## WORK REQUIRED
Extract, without alteration, each line from the start of the listing to the line bearing "24).obj('lamp', DOWN_E, t)".

---- INFORMATION SUPPLIED

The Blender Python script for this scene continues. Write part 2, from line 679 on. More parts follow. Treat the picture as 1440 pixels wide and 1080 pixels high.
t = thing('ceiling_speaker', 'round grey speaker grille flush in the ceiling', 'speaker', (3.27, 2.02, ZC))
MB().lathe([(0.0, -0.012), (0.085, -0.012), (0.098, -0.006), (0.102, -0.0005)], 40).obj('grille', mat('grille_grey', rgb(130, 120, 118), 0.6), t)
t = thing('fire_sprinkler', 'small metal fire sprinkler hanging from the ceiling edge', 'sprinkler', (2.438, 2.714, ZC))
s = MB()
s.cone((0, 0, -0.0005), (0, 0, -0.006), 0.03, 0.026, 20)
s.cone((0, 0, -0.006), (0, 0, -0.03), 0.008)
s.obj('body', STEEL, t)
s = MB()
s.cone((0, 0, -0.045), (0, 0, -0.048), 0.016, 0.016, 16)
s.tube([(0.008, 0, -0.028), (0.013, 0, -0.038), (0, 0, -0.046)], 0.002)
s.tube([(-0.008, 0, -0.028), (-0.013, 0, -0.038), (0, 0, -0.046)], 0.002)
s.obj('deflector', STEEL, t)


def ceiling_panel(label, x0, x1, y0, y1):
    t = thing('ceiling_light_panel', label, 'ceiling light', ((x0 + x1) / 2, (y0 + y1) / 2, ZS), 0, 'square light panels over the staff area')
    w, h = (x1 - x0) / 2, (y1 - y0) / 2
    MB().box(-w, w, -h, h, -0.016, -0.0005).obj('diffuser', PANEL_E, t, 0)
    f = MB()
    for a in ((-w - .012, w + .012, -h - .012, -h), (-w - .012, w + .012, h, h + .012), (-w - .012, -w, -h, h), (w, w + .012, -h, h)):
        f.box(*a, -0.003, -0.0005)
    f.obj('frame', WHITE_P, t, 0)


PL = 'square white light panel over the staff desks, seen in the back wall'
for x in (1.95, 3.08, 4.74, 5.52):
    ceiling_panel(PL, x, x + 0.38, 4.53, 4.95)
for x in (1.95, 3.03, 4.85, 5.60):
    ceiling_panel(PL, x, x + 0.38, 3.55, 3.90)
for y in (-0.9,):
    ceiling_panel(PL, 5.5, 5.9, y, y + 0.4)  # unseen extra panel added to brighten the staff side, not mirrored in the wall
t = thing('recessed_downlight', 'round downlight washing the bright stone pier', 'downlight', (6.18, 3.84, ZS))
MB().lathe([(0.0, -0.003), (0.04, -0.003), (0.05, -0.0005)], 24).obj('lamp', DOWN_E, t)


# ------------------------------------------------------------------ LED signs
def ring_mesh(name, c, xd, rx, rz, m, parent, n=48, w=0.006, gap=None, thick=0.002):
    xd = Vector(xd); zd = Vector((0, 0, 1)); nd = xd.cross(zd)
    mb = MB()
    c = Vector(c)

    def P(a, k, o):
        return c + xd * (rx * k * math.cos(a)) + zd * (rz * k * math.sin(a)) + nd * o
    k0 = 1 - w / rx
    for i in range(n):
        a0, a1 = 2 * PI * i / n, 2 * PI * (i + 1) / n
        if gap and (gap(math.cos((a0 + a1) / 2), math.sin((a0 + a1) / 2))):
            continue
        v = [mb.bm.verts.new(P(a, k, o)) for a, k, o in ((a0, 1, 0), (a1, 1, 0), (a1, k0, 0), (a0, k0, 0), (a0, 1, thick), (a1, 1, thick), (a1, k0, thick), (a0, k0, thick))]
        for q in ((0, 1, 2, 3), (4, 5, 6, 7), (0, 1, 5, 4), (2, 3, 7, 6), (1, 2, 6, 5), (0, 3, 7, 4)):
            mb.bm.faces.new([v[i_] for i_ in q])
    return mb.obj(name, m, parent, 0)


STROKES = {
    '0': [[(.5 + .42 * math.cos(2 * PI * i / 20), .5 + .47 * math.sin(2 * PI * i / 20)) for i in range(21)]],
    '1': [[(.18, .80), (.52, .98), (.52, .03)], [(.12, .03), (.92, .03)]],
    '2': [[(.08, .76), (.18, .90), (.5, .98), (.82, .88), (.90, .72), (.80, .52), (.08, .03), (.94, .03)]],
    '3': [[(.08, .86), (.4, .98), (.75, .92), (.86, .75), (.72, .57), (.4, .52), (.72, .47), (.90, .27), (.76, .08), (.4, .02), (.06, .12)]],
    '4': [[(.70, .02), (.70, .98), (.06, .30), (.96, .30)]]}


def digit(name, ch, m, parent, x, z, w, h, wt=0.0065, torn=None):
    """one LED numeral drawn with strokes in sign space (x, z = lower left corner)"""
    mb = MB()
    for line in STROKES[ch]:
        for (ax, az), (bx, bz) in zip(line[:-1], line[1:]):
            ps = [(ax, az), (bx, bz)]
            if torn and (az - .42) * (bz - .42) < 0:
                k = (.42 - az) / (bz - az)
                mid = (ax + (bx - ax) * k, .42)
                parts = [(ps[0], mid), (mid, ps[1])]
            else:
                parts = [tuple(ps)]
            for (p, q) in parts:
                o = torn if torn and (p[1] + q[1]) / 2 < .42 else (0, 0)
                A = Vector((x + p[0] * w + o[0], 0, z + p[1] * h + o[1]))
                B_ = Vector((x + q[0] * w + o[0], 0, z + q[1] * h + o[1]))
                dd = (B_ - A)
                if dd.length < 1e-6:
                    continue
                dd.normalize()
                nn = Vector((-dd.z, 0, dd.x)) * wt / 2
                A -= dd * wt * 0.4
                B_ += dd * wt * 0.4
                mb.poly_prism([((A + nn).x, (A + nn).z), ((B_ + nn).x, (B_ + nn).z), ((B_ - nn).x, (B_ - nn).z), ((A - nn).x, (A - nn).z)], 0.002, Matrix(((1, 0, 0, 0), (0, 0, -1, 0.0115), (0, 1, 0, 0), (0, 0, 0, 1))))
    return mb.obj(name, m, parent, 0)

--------

## EXERCISE SOLUTION
The Blender Python script for this scene continues. Write part 2, from line 679 on. More parts follow. Treat the picture as 1440 pixels wide and 1080 pixels high.
t = thing('ceiling_speaker', 'round grey speaker grille flush in the ceiling', 'speaker', (3.27, 2.02, ZC))
MB().lathe([(0.0, -0.012), (0.085, -0.012), (0.098, -0.006), (0.102, -0.0005)], 40).obj('grille', mat('grille_grey', rgb(130, 120, 118), 0.6), t)
t = thing('fire_sprinkler', 'small metal fire sprinkler hanging from the ceiling edge', 'sprinkler', (2.438, 2.714, ZC))
s = MB()
s.cone((0, 0, -0.0005), (0, 0, -0.006), 0.03, 0.026, 20)
s.cone((0, 0, -0.006), (0, 0, -0.03), 0.008)
s.obj('body', STEEL, t)
s = MB()
s.cone((0, 0, -0.045), (0, 0, -0.048), 0.016, 0.016, 16)
s.tube([(0.008, 0, -0.028), (0.013, 0, -0.038), (0, 0, -0.046)], 0.002)
s.tube([(-0.008, 0, -0.028), (-0.013, 0, -0.038), (0, 0, -0.046)], 0.002)
s.obj('deflector', STEEL, t)


def ceiling_panel(label, x0, x1, y0, y1):
    t = thing('ceiling_light_panel', label, 'ceiling light', ((x0 + x1) / 2, (y0 + y1) / 2, ZS), 0, 'square light panels over the staff area')
    w, h = (x1 - x0) / 2, (y1 - y0) / 2
    MB().box(-w, w, -h, h, -0.016, -0.0005).obj('diffuser', PANEL_E, t, 0)
    f = MB()
    for a in ((-w - .012, w + .012, -h - .012, -h), (-w - .012, w + .012, h, h + .012), (-w - .012, -w, -h, h), (w, w + .012, -h, h)):
        f.box(*a, -0.003, -0.0005)
    f.obj('frame', WHITE_P, t, 0)


PL = 'square white light panel over the staff desks, seen in the back wall'
for x in (1.95, 3.08, 4.74, 5.52):
    ceiling_panel(PL, x, x + 0.38, 4.53, 4.95)
for x in (1.95, 3.03, 4.85, 5.60):
    ceiling_panel(PL, x, x + 0.38, 3.55, 3.90)
for y in (-0.9,):
    ceiling_panel(PL, 5.5, 5.9, y, y + 0.4)  # unseen extra panel added to brighten the staff side, not mirrored in the wall
t = thing('recessed_downlight', 'round downlight washing the bright stone pier', 'downlight', (6.18, 3.84, ZS))
MB().lathe([(0.0, -0.003), (0.04, -0.003), (0.05, -0.0005)], 24).obj('lamp', DOWN_E, t)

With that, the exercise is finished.